The peace process with the talks between the Ugandan government and LRA seems to be on track. About 30 percent of the IDP population has moved from IDP camps to return sites and even 5 percent of them have gone back to their villages in Gulu district alone. According to UNHCR, about 55,000 IDPs have returned to their villages in Acholi, in addition to 431,000 who have gone back home to the Lango sub-region. Of those still in camps in Acholi, 359,000 people had by June moved to new sites, leaving 698,000 in former camps, compared with only 35,000 in camps in Lango by June.
The government has put in place an elaborate document dubbed Peace, Recovery and Development Plan for northern Uganda (PRDP), which is a national strategic frame work upon which all INGO,s working in the north operates within.
Almost all LRA’s have left northern Uganda and are converged in assembly points in Garamba forest in DRC and Rugkwamba in Sudan.
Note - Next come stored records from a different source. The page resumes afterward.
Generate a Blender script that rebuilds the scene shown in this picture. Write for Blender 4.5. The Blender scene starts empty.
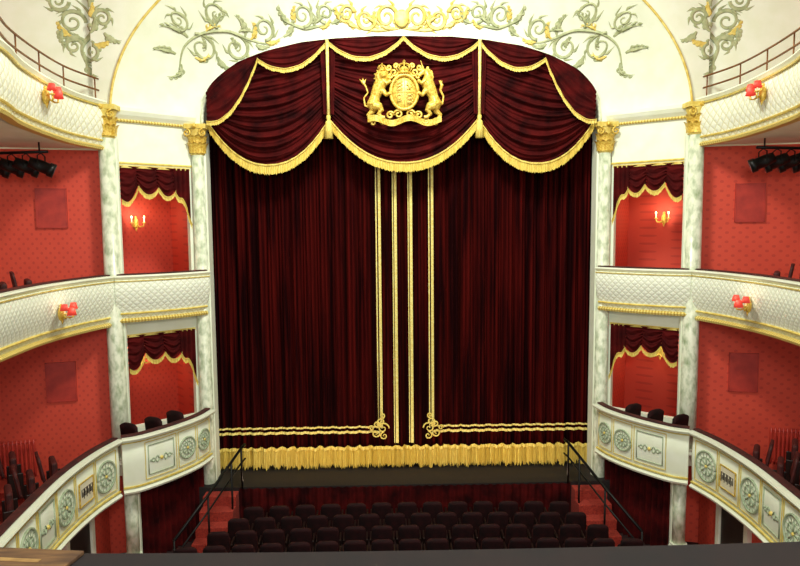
import bpy, bmesh, math, random
from math import sin, cos, pi, sqrt
from mathutils import Vector, Matrix
from mathutils.bvhtree import BVHTree
random.seed(7)
E = 6.35            # eye height above the stalls floor (all z below are relative to the eye)
COL = bpy.context.scene.collection

# ------------------------------------------------------------------ materials
def s2l(c):
    return tuple(((v/255)/12.92 if v/255 <= .04045 else (((v/255)+.055)/1.055)**2.4) for v in c)+(1,)
class NT:
    def __init__(s, name):
        s.m = bpy.data.materials.new(name); s.m.use_nodes = True
        s.t = s.m.node_tree; s.b = s.t.nodes['Principled BSDF']
    def n(s, typ, **k):
        x = s.t.nodes.new(typ)
        for a, b in k.items(): setattr(x, a, b)
        return x
    def l(s, a, b): s.t.links.new(a, b)
    def math(s, op, a, b=None, c=None):
        x = s.n('ShaderNodeMath', operation=op)
        for i, v in enumerate((a, b, c)):
            if v is None: continue
            if isinstance(v, (int, float)): x.inputs[i].default_value = v
            else: s.l(v, x.inputs[i])
        return x.outputs[0]
    def mix(s, f, a, b):
        x = s.n('ShaderNodeMix', data_type='RGBA')
        if isinstance(f, (int, float)): x.inputs[0].default_value = f
        else: s.l(f, x.inputs[0])
        for i, v in ((6, a), (7, b)):
            if isinstance(v, tuple): x.inputs[i].default_value = v
            else: s.l(v, x.inputs[i])
        return x.outputs[2]
    def bump(s, h, st=.3, d=.01):
        x = s.n('ShaderNodeBump'); x.inputs['Strength'].default_value = st; x.inputs['Distance'].default_value = d
        s.l(h, x.inputs['Height']); s.l(x.outputs[0], s.b.inputs['Normal'])
def mat(name, col, col2=None, scale=6, rough=.6, metal=0, bump=0, stretch=(1, 1, 1), sheen=0, emit=None, es=0, lo=.35, hi=.65, spec=.5):
    N = NT(name); b = N.b
    b.inputs['Roughness'].default_value = rough; b.inputs['Metallic'].default_value = metal
    b.inputs['Specular IOR Level'].default_value = spec
    tc = N.n('ShaderNodeTexCoord'); mp = N.n('ShaderNodeMapping'); mp.inputs['Scale'].default_value = stretch
    N.l(tc.outputs['Object'], mp.inputs[0])
    no = N.n('ShaderNodeTexNoise'); no.inputs['Scale'].default_value = scale; no.inputs['Detail'].default_value = 5
    N.l(mp.outputs[0], no.inputs[0])
    mr = N.n('ShaderNodeMapRange'); mr.inputs[1].default_value = lo; mr.inputs[2].default_value = hi
    N.l(no.outputs[0], mr.inputs[0])
    c2 = col2 or tuple(v*.9 for v in col)
    N.l(N.mix(mr.outputs[0], s2l(col), s2l(c2)), b.inputs['Base Color'])
    if bump: N.bump(no.outputs[0], bump)
    if sheen:
        b.inputs['Sheen Weight'].default_value = sheen; b.inputs['Sheen Roughness'].default_value = .35
        b.inputs['Sheen Tint'].default_value = s2l((230, 90, 60))
    if emit:
        b.inputs['Emission Color'].default_value = s2l(emit); b.inputs['Emission Strength'].default_value = es
    return N.m
M = {}
M['cream'] = mat('cream_plaster', (240, 246, 228), (233, 240, 216), 3, .55, bump=.05)
M['marble'] = mat('green_veined_marble', (234, 240, 218), (146, 166, 126), 7, .3, stretch=(1.5, 1.5, .8), lo=.42, hi=.75)
M['gold'] = mat('gold_leaf', (240, 214, 104), (196, 152, 46), 30, .38, .25, bump=.2)
M['palegold'] = mat('pale_gilding', (236, 218, 126), (210, 182, 78), 10, .45, .05)
M['paint'] = mat('sage_gold_paint', (188, 194, 150), (152, 162, 118), 10, .6, .0)
M['green'] = mat('sage_green_paint', (176, 190, 162), (148, 166, 134), 12, .6)
M['velvet'] = mat('crimson_velvet', (74, 11, 9), (26, 2, 4), 2.0, .9, sheen=.03, stretch=(2.8, 3, .18), spec=.05, lo=.38, hi=.6)  # vertical streaks put lit and shaded pleats into the colour
M['velvet2'] = mat('crimson_swag_velvet', (84, 15, 15), (34, 4, 6), 2.6, .85, sheen=.1, spec=.1)
M['fringe'] = mat('gold_bullion_fringe', (250, 238, 132), (206, 168, 60), 14, .6, .0, stretch=(14, 14, .5), bump=.5)
M['braid'] = mat('pale_gold_braid', (248, 238, 150), (228, 202, 102), 25, .55, .0)
M['seat'] = mat('dark_plum_upholstery', (46, 15, 17), (22, 8, 10), 9, .8, sheen=.05, spec=.2)
M['seatred'] = mat('maroon_upholstery', (84, 22, 18), (50, 12, 11), 9, .7, sheen=.1)
M['black'] = mat('black_metal', (18, 17, 17), (10, 10, 10), 9, .4, .5)
M['wood'] = mat('dark_stained_wood', (42, 20, 13), (24, 11, 8), 6, .45, stretch=(1, 8, 1))
M['carpet'] = mat('red_carpet', (176, 58, 42), (130, 36, 28), 40, .95, bump=.3)
M['dark'] = mat('dark_boards', (28, 18, 18), (17, 10, 11), 5, .7, stretch=(8, 1, 1))
M['floor'] = mat('dark_red_carpet', (52, 16, 16), (28, 9, 10), 30, .95)
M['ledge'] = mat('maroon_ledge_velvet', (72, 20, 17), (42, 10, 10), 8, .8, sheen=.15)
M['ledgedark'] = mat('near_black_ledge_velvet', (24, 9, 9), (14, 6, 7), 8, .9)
M['candle'] = mat('candle_wax', (250, 240, 210), None, 5, .5, emit=(255, 225, 150), es=.6)
M['flame'] = mat('lamp_glow', (255, 235, 180), None, 5, .5, emit=(255, 220, 140), es=14)
M['shade'] = mat('red_silk_shade', (214, 66, 56), (190, 46, 40), 8, .6, emit=(255, 80, 60), es=.35)
M['radred'] = mat('red_enamel', (190, 58, 44), (164, 44, 36), 5, .45)
M['bronze'] = mat('bronze_rail', (150, 96, 48), (104, 62, 28), 9, .35, .5)
M['tan'] = mat('worn_brown_card', (112, 80, 46), (48, 28, 18), 5, .8, stretch=(1, 6, 1))
M['tan2'] = mat('ochre_print', (170, 136, 78), (120, 88, 48), 8, .8)
M['plate'] = mat('ivory_plate', (240, 234, 206), (226, 220, 190), 5, .5)
M['glass'] = mat('lens_glass', (70, 74, 80), None, 5, .1)

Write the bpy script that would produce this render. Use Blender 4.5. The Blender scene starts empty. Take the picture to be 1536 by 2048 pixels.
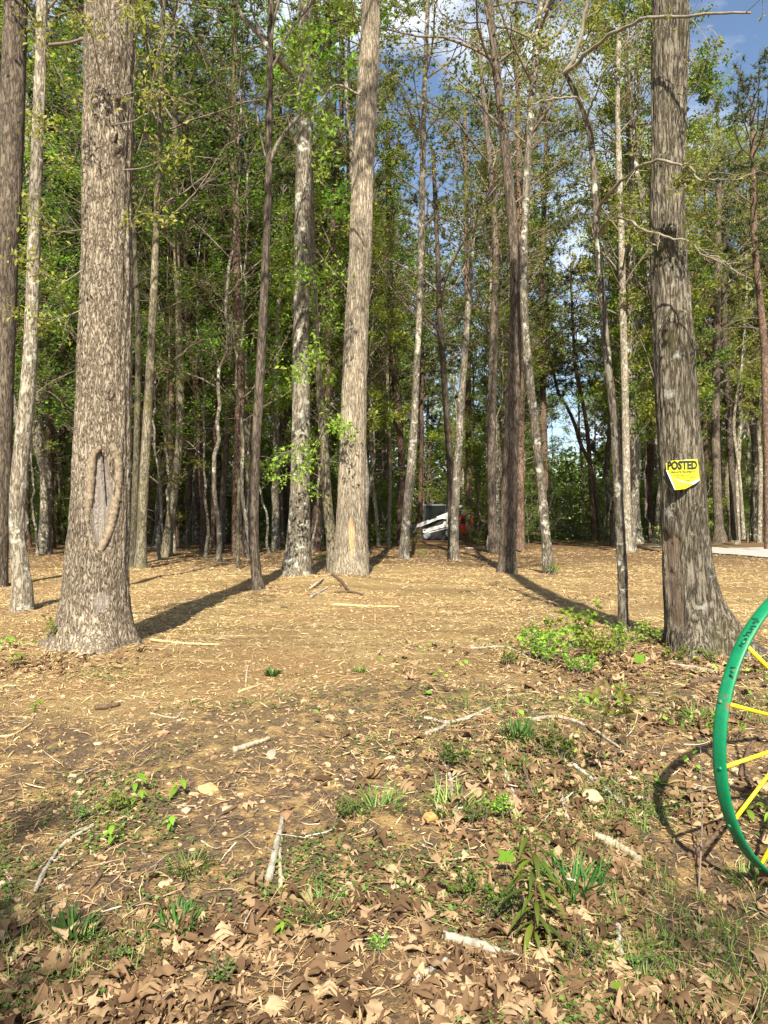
import bpy, math, random
import numpy as np
from mathutils import Matrix, Vector

# ------------------------------------------------------------------ camera, sky, sun, exposure
C = bpy.context.scene.collection
scene = bpy.context.scene
EYE, F, CX, HY = 1.55, 1538.0, 768.0, 1040.0
cd = bpy.data.cameras.new("camera"); cam = bpy.data.objects.new("camera", cd); C.objects.link(cam)
cam.location = (0, 0, EYE); cam.rotation_euler = (math.radians(90), 0, 0)
cd.sensor_fit = 'VERTICAL'; cd.sensor_height = 36.0; cd.lens = 36.0 * F / 2048; cd.shift_y = (HY - 1024) / 2048
cd.clip_start = 0.05; cd.clip_end = 2000
scene.camera = cam
SUN_EL, SUN_AZ = 43.0, 0.9      # degrees; the light travels towards +Y, a touch to the right
world = bpy.data.worlds.new("World"); scene.world = world; world.use_nodes = True
wn, wl = world.node_tree.nodes, world.node_tree.links
wn.clear()
wo = wn.new('ShaderNodeOutputWorld'); bg = wn.new('ShaderNodeBackground'); sky = wn.new('ShaderNodeTexSky')
sky.sky_type = 'NISHITA'; sky.sun_disc = False; sky.sun_elevation = math.radians(SUN_EL)
sky.sun_rotation = math.radians(180 + SUN_AZ); sky.air_density = 1.0; sky.dust_density = 0.8; sky.ozone_density = 1.5
tc = wn.new('ShaderNodeTexCoord'); mp = wn.new('ShaderNodeMapping'); mp.inputs['Scale'].default_value = (1.3, 1.3, 3.0)
cn = wn.new('ShaderNodeTexNoise'); cn.inputs['Scale'].default_value = 1.7; cn.inputs['Detail'].default_value = 7; cn.inputs['Roughness'].default_value = .55
cr = wn.new('ShaderNodeValToRGB'); cr.color_ramp.elements[0].position = .50; cr.color_ramp.elements[1].position = .72
mx = wn.new('ShaderNodeMixRGB'); mx.inputs['Color2'].default_value = (8.8, 9.1, 9.6, 1)
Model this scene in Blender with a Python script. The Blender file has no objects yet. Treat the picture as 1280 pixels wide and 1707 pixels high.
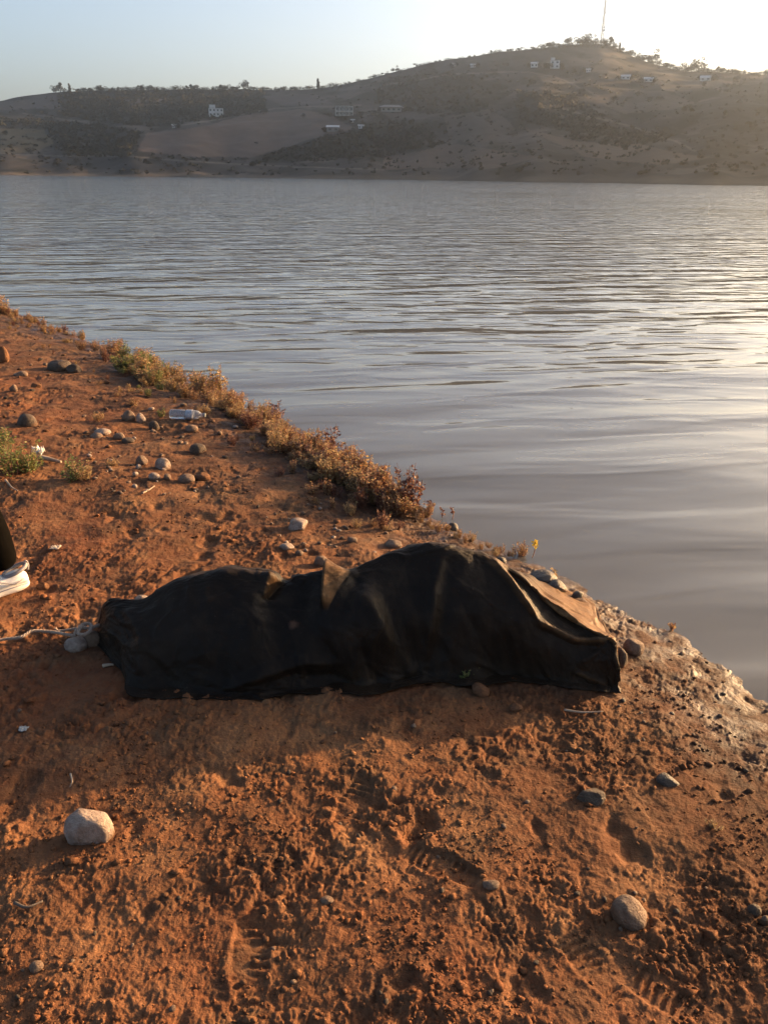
import bpy, bmesh, math, random
import numpy as np
from mathutils import Vector, Matrix, Euler

R_ = math.radians
random.seed(7)
SC = bpy.context.scene
COL = SC.collection

# ------------------------------------------------------------------ camera, world, sun, exposure
F = 1330.0; CX = 640.0; CY = 853.5            # focal length and centre in photograph pixels
PITCH = 22.85; ROLL = 0.65; CAMH = 1.75
cam_d = bpy.data.cameras.new('camera'); cam = bpy.data.objects.new('camera', cam_d); COL.objects.link(cam)
cam_d.sensor_fit = 'VERTICAL'; cam_d.sensor_height = 36.0; cam_d.sensor_width = 27.0
cam_d.lens = F/1707*36.0
cam_d.clip_start = 0.05; cam_d.clip_end = 20000
CM = Matrix.Rotation(R_(90-PITCH), 4, 'X') @ Matrix.Rotation(R_(ROLL), 4, 'Z')
cam.matrix_world = Matrix.Translation((0, 0, CAMH)) @ CM
SC.camera = cam

SUN_AZ = 60.0; SUN_EL = 10.4                  # degrees to the right of the view, above the horizon
world = bpy.data.worlds.new('World'); SC.world = world; world.use_nodes = True
wn = world.node_tree; wn.nodes.clear()
sky = wn.nodes.new('ShaderNodeTexSky'); sky.sky_type = 'NISHITA'; sky.sun_disc = False
sky.sun_elevation = R_(SUN_EL); sky.sun_rotation = R_(SUN_AZ)
sky.air_density = 0.72; sky.dust_density = 3.2; sky.ozone_density = 1.0; sky.altitude = 200
bg = wn.nodes.new('ShaderNodeBackground'); bg.inputs['Strength'].default_value = 0.068
wo = wn.nodes.new('ShaderNodeOutputWorld')
wn.links.new(sky.outputs[0], bg.inputs[0]); wn.links.new(bg.outputs[0], wo.inputs[0])
sd = bpy.data.lights.new('sun', 'SUN'); sd.energy = 5.0; sd.angle = R_(0.6); sd.color = (1.0, 0.60, 0.28)
sun = bpy.data.objects.new('sun', sd); COL.objects.link(sun)
sdir = Vector((math.sin(R_(SUN_AZ))*math.cos(R_(SUN_EL)), math.cos(R_(SUN_AZ))*math.cos(R_(SUN_EL)), math.sin(R_(SUN_EL))))
sun.rotation_euler = sdir.to_track_quat('Z', 'Y').to_euler()
SC.view_settings.view_transform = 'Standard'; SC.view_settings.look = 'None'
SC.view_settings.exposure = 2.42; SC.view_settings.gamma = 1.0
SC.render.engine = 'CYCLES'
SC.cycles.max_bounces = 6; SC.cycles.volume_bounces = 0; SC.cycles.volume_step_rate = 1.0

# ------------------------------------------------------------------ noise
def _h(ix, iy, seed):
    with np.errstate(over='ignore'):
        n = (ix.astype(np.int64)*374761393 + iy.astype(np.int64)*668265263 + seed*982451653) & 0xffffffff
        n = ((n ^ (n >> 13))*1274126177) & 0xffffffff
        n = ((n ^ (n >> 15))*2246822519) & 0xffffffff
    return ((n ^ (n >> 16)) & 0xffffff)/16777216.0
def perlin(x, y, seed=0):
    x = np.asarray(x, float); y = np.asarray(y, float)
    ix = np.floor(x); iy = np.floor(y); fx = x-ix; fy = y-iy
    u = fx*fx*fx*(fx*(fx*6-15)+10); v = fy*fy*fy*(fy*(fy*6-15)+10)
    def g(dx, dy):
        a = _h(ix+dx, iy+dy, seed)*2*np.pi
        return np.cos(a)*(fx-dx)+np.sin(a)*(fy-dy)
    a = g(0, 0); b = g(1, 0); c = g(0, 1); d = g(1, 1)
    return ((a+(b-a)*u)+((c+(d-c)*u)-(a+(b-a)*u))*v)*1.5
def fbm(x, y, o=4, seed=0, gain=0.5, lac=2.03):
    s = 0; a = 1; t = 0
    for k in range(o):
        s = s+a*perlin(x, y, seed+k*17); t += a; a *= gain; x = x*lac+3.7; y = y*lac+1.3
    return s/t
def ridged(x, y, o=3, seed=0):
    s = 0; a = 1; t = 0
    for k in range(o):
        s = s+a*(1-2*np.abs(perlin(x, y, seed+k*13))); t += a; a *= .5; x = x*2.1+1.7; y = y*2.1+5.3
    return s/t
def worley(x, y, seed=0):
    ix = np.floor(x); iy = np.floor(y)
    f1 = np.full(x.shape, 9.0); f2 = np.full(x.shape, 9.0); idv = np.zeros(x.shape)
    for dx in (-1, 0, 1):
        for dy in (-1, 0, 1):
            cx = ix+dx; cy = iy+dy
            px = cx+_h(cx, cy, seed); py = cy+_h(cx, cy, seed+1)
            d = np.hypot(x-px, y-py); r = _h(cx, cy, seed+2)
            m = d < f1
            f2 = np.where(m, f1, np.minimum(f2, d)); idv = np.where(m, r, idv); f1 = np.where(m, d, f1)
    return f1, f2, idv
def sstep(a, b, x):
    t = np.clip((x-a)/(b-a), 0, 1); return t*t*(3-2*t)

# ------------------------------------------------------------------ pixel <-> world at build time
def pray(px, py):
    d = CM.to_3x3() @ Vector(((px-CX)/F, -(py-CY)/F, -1.0)); return d.normalized()
def at_z(px, py, z):
    d = pray(px, py); t = (z-CAMH)/d.z; return Vector((d.x*t, d.y*t, z))
CMI = np.array(CM.to_3x3().transposed())
def project(x, y, z):
    q = CMI @ np.array([np.ravel(x), np.ravel(y), np.ravel(z)-CAMH])
    return (CX+F*q[0]/-q[2]).reshape(np.shape(x)), (CY-F*q[1]/-q[2]).reshape(np.shape(x))

# ------------------------------------------------------------------ shoreline and ground height
SH_PX = [(0, 512), (110, 556), (210, 590), (300, 628), (400, 672), (500, 728), (590, 775), (680, 826), (745, 872), (830, 916),
         (900, 946), (985, 996), (1060, 1034), (1140, 1072), (1210, 1112), (1250, 1150), (1292, 1178)]
SH = [(-400.0, 120.0), (-120, 60), (-40, 27), (-18, 18.5), (-9, 14.2)]+[tuple(at_z(a, b, 0.0)[:2]) for a, b in SH_PX]
SH += [(SH[-1][0]+.55, SH[-1][1]-.45), (SH[-1][0]+1.6, SH[-1][1]-1.6), (9, -5), (40, -22), (400, -160)]
SHA = np.array(SH)
def shore(x, y):
    x = np.asarray(x, float); y = np.asarray(y, float)
    best = np.full(x.shape, 1e9)
    for k in range(len(SHA)-1):
        a = SHA[k]; b = SHA[k+1]; ab = b-a
        t = np.clip(((x-a[0])*ab[0]+(y-a[1])*ab[1])/(ab@ab), 0, 1)
        best = np.minimum(best, np.hypot(x-a[0]-t*ab[0], y-a[1]-t*ab[1]))
    o = np.argsort(SHA[:, 1])
    xs = np.interp(y, SHA[o, 1], SHA[o, 0])
    return np.where(x < xs, best, -best)
def gbase(x, y):
    s = shore(x, y)
    land = .008+.150*(1-np.exp(-np.maximum(s, 0)/.55))+.022*np.clip(s-1, 0, 40)
    z = np.where(s > 0, land, .008+np.maximum(s*.22, -4))
    return z
def gsc(x, y): return float(gbase(np.array([x]), np.array([y]))[0])
def G(px, py, dz=0.0):
    z = .17
    for _ in range(14):
        p = at_z(px, py, z+dz)
        z = .5*z+.5*gsc(p.x, p.y)
    p = at_z(px, py, z+dz); return Vector((p.x, p.y, z))
def scale_at(p):   # photograph pixels per metre at a point
    q = CMI @ np.array([p[0], p[1], p[2]-CAMH]); return F/-q[2]

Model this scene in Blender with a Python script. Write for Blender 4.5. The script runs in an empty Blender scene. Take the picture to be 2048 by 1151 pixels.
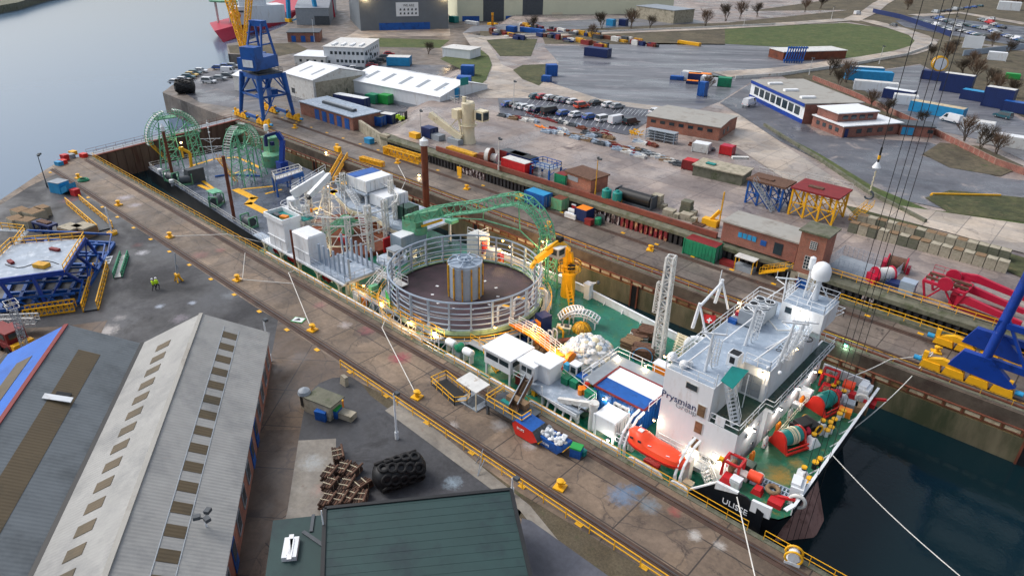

On July 15, 07, the Chief of Defence Forces announced that ‘There had been no LRA soldier or activity for one whole year in Northern Uganda. There are no more ambushes on the Nimule-Juba road.’
Project Preparation
The two-person team has been very busy in July to meet with local and international groups in Uganda, both in Kampala and in the Gulu, Amuru, Kitgum and Pader Districts.
What they have found so far, after about half of their projected stay in the area, is that there is a need for a NP project in Northern Uganda provided NP would be able to raise the resources needed quickly enough. The ground at the moment is conducive to begin a civilian peacekeeping project in Uganda. Given the fact that the peace process is taking place in Juba in southern Sudan, the government of Uganda has requested development partners in the north to shift operations from emergency to recovery and reconstruction in terms of intervention.